The Corner

Politics & Policy

Elections Have Consequences

Pro-life demonstrators celebrate outside the U.S. Supreme Court as the court rules in the Dobbs v. Women’s Health Organization abortion case overturning Roe v. Wade in Washington, D.C., June 24, 2022. (Evelyn Hockstein/Reuters)

Republicans have won only eight of the last 14 presidential elections (and two of those presidents did not win the popular vote), so the presidency has seemed like more or less a toss-up since the debacle of the Lyndon Johnson presidency. However, luck simply fell in favor of the Republicans; from the election of Richard Nixon through to the start of the Bill Clinton era, Republicans have seated ten consecutive justices. (There were four by Nixon, one by Ford, three by Reagan, and two by George H. W. Bush. Jimmy Carter is the only president in my lifetime who was not able to fill a Supreme Court vacancy. Donald Trump served only one term, yet got three seats.)

The point is, as a matter of Supreme Court dynamics, Roe never should have lasted as long as it did.
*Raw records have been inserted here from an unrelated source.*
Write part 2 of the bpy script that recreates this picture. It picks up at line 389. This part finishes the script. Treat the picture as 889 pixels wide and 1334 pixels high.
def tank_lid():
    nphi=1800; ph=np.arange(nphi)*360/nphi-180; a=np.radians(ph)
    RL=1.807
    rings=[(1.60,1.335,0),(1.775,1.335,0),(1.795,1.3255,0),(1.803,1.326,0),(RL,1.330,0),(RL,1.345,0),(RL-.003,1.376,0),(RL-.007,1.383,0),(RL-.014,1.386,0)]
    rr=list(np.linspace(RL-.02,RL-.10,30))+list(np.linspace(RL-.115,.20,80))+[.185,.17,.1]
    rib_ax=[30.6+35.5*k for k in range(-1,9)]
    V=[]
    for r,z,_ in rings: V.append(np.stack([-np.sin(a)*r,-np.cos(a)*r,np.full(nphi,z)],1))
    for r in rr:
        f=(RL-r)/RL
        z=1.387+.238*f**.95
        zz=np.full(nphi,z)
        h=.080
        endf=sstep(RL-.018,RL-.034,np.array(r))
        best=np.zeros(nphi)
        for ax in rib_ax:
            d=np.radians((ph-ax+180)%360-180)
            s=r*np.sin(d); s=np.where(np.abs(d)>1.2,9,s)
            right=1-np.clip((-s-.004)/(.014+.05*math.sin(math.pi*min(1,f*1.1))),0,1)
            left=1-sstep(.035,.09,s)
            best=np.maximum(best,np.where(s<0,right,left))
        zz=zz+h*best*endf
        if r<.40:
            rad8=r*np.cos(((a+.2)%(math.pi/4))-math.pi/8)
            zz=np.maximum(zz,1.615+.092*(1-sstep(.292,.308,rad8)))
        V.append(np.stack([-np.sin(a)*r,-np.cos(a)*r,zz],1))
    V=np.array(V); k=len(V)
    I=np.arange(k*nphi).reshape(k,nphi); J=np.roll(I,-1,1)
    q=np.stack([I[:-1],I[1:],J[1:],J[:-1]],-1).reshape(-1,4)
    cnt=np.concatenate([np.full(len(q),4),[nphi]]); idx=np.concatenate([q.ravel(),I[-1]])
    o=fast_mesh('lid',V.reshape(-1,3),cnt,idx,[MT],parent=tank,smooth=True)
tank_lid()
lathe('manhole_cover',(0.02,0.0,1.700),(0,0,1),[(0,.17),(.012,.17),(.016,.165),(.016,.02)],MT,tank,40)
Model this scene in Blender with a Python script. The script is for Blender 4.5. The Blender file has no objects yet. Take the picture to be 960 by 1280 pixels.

Even if you date the rise of the pro-life movement to the election of Ronald Reagan as president (just a few years after he had signed a very permissive abortion law as governor of California), Republican presidents (all of whom campaigned as pro-life stalwarts) have chosen ten of the last 14 justices (not counting Ketanji Brown Jackson, who has yet to be seated) and five of the last seven. There should have been a majority to overturn Roe many years ago.

The only reason Roe lasted this long was that Republican presidents seated many justices who turned out to be either reliably liberal or at least liberal on the things that are most important to liberals. (The last Democrat-picked justice who could be described as conservative was Byron White, whom John F. Kennedy nominated.) For this reason, Democrats started to think, not without good reason, that the Supreme Court was functionally a moderately liberal super-legislature that would almost always cut through the failure of Democrats to persuade voters to make the changes they wanted at the times they wanted them and come through with the proper liberal decision (albeit not in Bush v. Gore).

But that isn’t the way the Supreme Court is supposed to work. Far from being institutionally liberal, it’s supposed to be institutionally conservative, i.e., it’s supposed to apply the Constitution. We appear to be at the start of a bold new era in which the Left of this country will have to recognize the Constitution and work from there.